ところでTCAの加入者数データを時系列に読めば、継続利用者数の分布は概ね決められる。デジタルホンとデジタルツーカーだった時代からこの会社はざっと月次145000人平均で利用者を増やしてきたのに2004年3月に念願の1500万人の大台に乗せてから高原状態に陥ってしまって伸び悩んでいる。ちなみにJ-PhoneからVodafoneに変わったのが2003年の10月なので、利用者数の観点から言えばVodafoneによる経営は失敗だったといえる。(どうでもいい...。)話を戻すと、2004年3月までの利用者累計については他キャリアと同等の年次1%のチャーンレートを適用し、2004年4月以降については、新規獲得は従来どおりできていたと仮定してざっと年次12%(なんじゃそら)のチャーンレートを設定して分布を求めると、とりあえず、結果は一致するのでまあいいやで採用。(ほんとは、最低でも長期利用に対する基本料金割引のインセンティブ要因を補正してあげる必要があるんだけどめんどくさいからパス)すると、2005-2006の二年分についてちょっといびつになった正規対数分布がえられる(ハズ)。平均利用年数は5年弱と出た...。よっしゃ、これならハッピーボーナス3年つけて計算しても贔屓したことにならない。

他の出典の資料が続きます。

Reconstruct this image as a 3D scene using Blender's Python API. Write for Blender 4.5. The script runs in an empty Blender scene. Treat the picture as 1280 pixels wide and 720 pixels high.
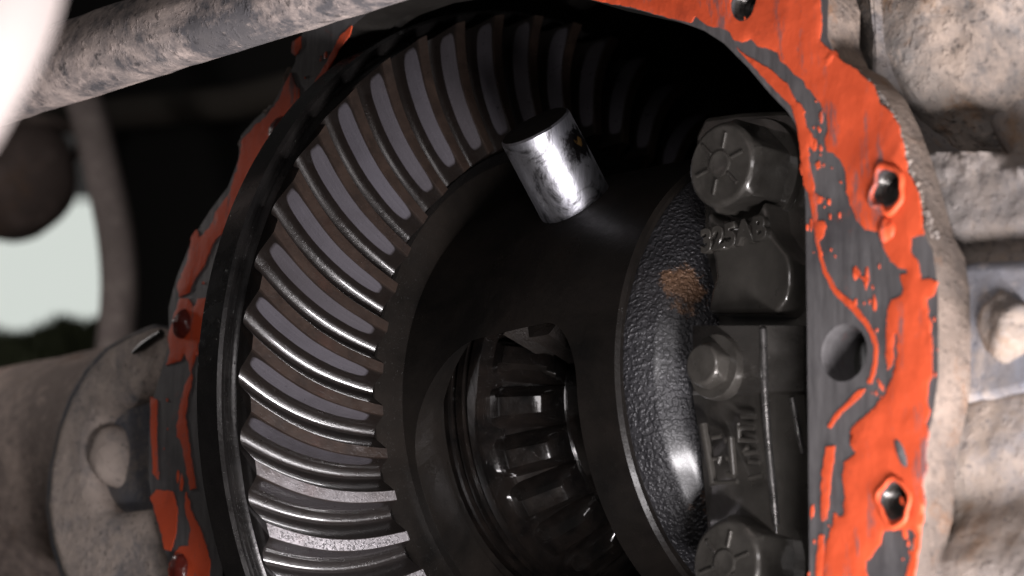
import bpy, bmesh, math, random
from mathutils import Vector, Matrix, noise
from mathutils.geometry import tessellate_polygon, delaunay_2d_cdt

SC = bpy.context.scene
COL = SC.collection
random.seed(7)
S = 0.11                      # metres per ring-gear radius; every length below is in gear radii
PI = math.pi

# ------------------------------------------------------------------ camera
CAM = Vector((3.99814, -4.38103, -0.87086))
YAW, PITCH, ROLL, FPX = 0.80835, 0.19212, 0.01175, math.exp(8.05149)
_f = Vector((-math.sin(YAW)*math.cos(PITCH), math.cos(YAW)*math.cos(PITCH), math.sin(PITCH)))
_r0 = Vector((math.cos(YAW), math.sin(YAW), 0))
_u0 = _r0.cross(_f)
CR = _r0*math.cos(ROLL) + _u0*math.sin(ROLL)
CU = _u0*math.cos(ROLL) - _r0*math.sin(ROLL)
cam_d = bpy.data.cameras.new('camera')
cam = bpy.data.objects.new('camera', cam_d)
COL.objects.link(cam)
M = Matrix((CR, CU, -_f)).transposed().to_4x4()
M.translation = CAM*S
cam.matrix_world = M
cam_d.sensor_width = 36
cam_d.lens = 36*FPX/1280
cam_d.clip_start = 0.01
cam_d.clip_end = 100
cam_d.dof.use_dof = True
cam_d.dof.focus_distance = 5.62*S
cam_d.dof.aperture_fstop = 15.5
SC.camera = cam

# ------------------------------------------------------------------ world, lamps, exposure
W = bpy.data.worlds.new('World')
SC.world = W
W.use_nodes = True
W.node_tree.nodes['Background'].inputs[0].default_value = (1.0, 0.97, 0.95, 1)
W.node_tree.nodes['Background'].inputs[1].default_value = 0.03

def lamp(name, pos, target, power, size, color, size_y=None):
    d = bpy.data.lights.new(name, 'AREA')
    d.shape = 'DISK'
    d.size = size*S
    if size_y: d.shape = 'RECTANGLE'; d.size_y = size_y*S
    d.energy = power
    d.color = color
    o = bpy.data.objects.new(name, d)
    COL.objects.link(o)
    o.location = Vector(pos)*S
    o.rotation_euler = (Vector(target)-Vector(pos)).to_track_quat('-Z', 'Y').to_euler()
    return o
lamp('work_lamp', (3.15, -1.3, -2.1), (0.0, -0.6, -0.1), 5.4, 2.9, (1.0, 0.955, 0.975), 0.3)    # low lamp, stretched into a bar to spread glints over the teeth
lamp('soft_fill', (3.3, -4.3, 0.6), (0.2, -0.5, 0.1), 0.55, 1.6, (1.0, 0.95, 0.96))  # added soft fill beside the camera, brightens the flange and the case
lamp('left_fill', (-3.7, -1.0, 1.1), (-3.0, 2.4, 0.4), 0.27, 0.5, (1.0, 0.93, 0.90))  # added fill for the dark left background; grazes the lug from upper left
SC.view_settings.view_transform = 'Standard'
SC.view_settings.look = 'None'
SC.view_settings.exposure = 0.0
SC.view_settings.gamma = 1.0

# ------------------------------------------------------------------ geometry helpers
def ray(px, py):
    return _f + CR*((px-640)/FPX) - CU*((py-360)/FPX)
def on_y(px, py, y):
    """the point of the plane y = const seen at this place of the photograph"""
    d = ray(px, py)
    return CAM + d*((y-CAM.y)/d.y)
def polar(x, r, deg):
    a = math.radians(deg)
    return Vector((x, -r*math.cos(a), r*math.sin(a)))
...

なんとも、検討するほど、この(想定外割)料金プランはちゃんとソフトバンクのARPUがいままでより高くなるように計算されつくしているらしいことが判ってきた(様な気がする)。たぶん、上位20%の利用者は得をすることになると思うけど200分とか制限かけてたところにミソがありそうだなぁ...。(また今度気が向いたら検討してみる)

てなわけで、他社から乗り換えのケースについてはバカらしくなったので検討するのやめます。てゆうか跳箱は料金プラン変更しません。以上。

P.S.
ソフトバンクからクレームきたらどうしよう?てゆうかみかかの鉄人、今こそ甦ってほしいよ。